Sir Charles Gavan Duffy arrived ... He hired a young man to read him, after dinner, Carlyle’s Heroes and Hero-Worship, and before dinner was gracious to all our men of authority and especially to our Harps and Pepperpots ... One imagined his youth in some gaunt little Irish town, where no building or custom is revered for its antiquity ... and of his manhood of practical politics, of the dirty piece of orange-peel in the corner of the stairs as one climbs up to some newspaper office ... No argument of mine was intelligible to him (145, Au 224-25).

Having met the dynamic Gavan Duffy of the 1840s, we almost gasp at the audacity of Yeats here. As Foster says, ‘that piece of orange-peel is pure genius, but the unfairness of the whole thing is devastating’ (145), particularly when he points out that Yeats, aged twenty-seven at the time of this recollection, was himself ‘already a veteran of those unswept staircases leading up to newspaper offices.’(146) Here we see Foster at his best, stripping what he calls the ‘layers of fabulous polish applied to [Yeats’s] memoirs’ (146) in order to recapture his actual position at the time.

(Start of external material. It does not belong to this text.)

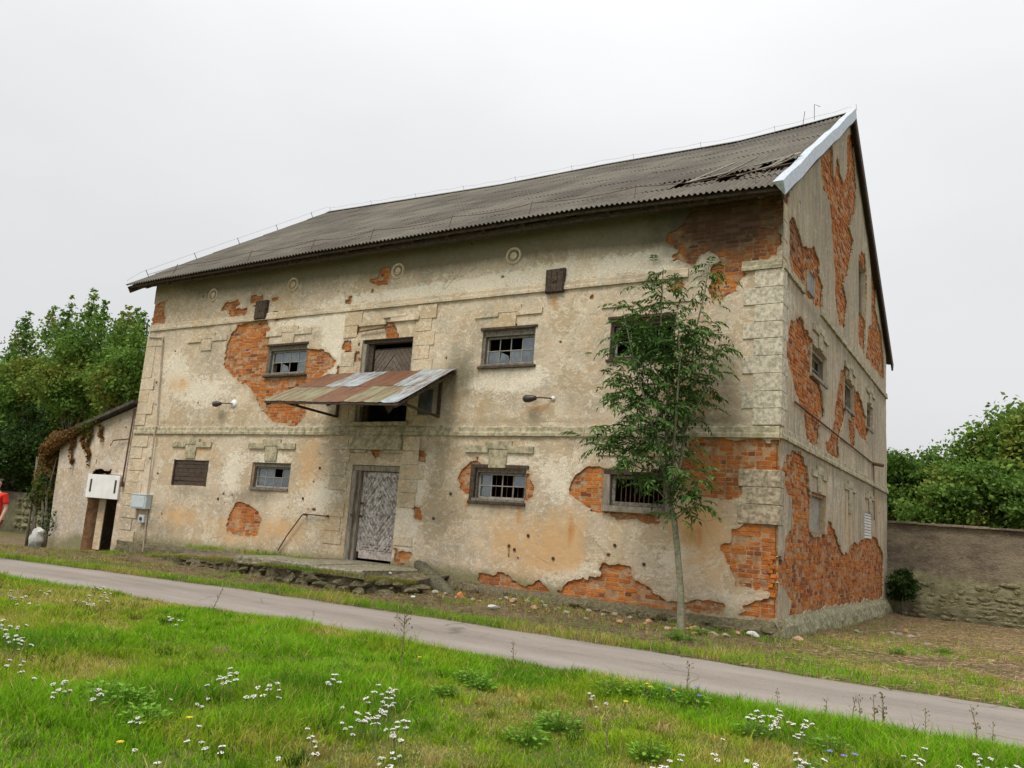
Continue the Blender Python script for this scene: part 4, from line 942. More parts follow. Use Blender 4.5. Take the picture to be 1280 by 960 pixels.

Words Alone, despite its title, is not a book about Yeats’s poetry (only a handful of poems are referenced or quoted) but it is about the power of books. Gavan Duffy’s Ballad Poetry of Ireland appears in the hands of Jane Carlyle and then reappears as ‘a sort of sacred book’ (142) for the young Yeats. John O’Leary’s library is Yeats’s university, schooling him in nineteenth-century Romantic history and fiction as well as Young Ireland rhetoric. His battle with Duffy is about control of the canon through the selection of material for the Library of Ireland and his first appearances in print are reviews of Ferguson’s poetry. Foster describes The Celtic Twilight not only as the title ‘the era was waiting for’ but also as ‘the book which brought Augusta Gregory to him’ (160). (Maud Gonne however, needing no book to capture him, is mentioned, disparagingly, only once). Even the novels of the neglected Walter Scott appear as the staples of Yeats’s childhood, books that he will read to his own children half a century later (132). We already know a great deal about Yeats the writer: here we have Yeats the reader.

1 Quoted by John Kelly, ‘The Fall of Parnell and the Rise of Irish Literature: An Investigation’, Anglo-Irish Studies 2 (1976), 21.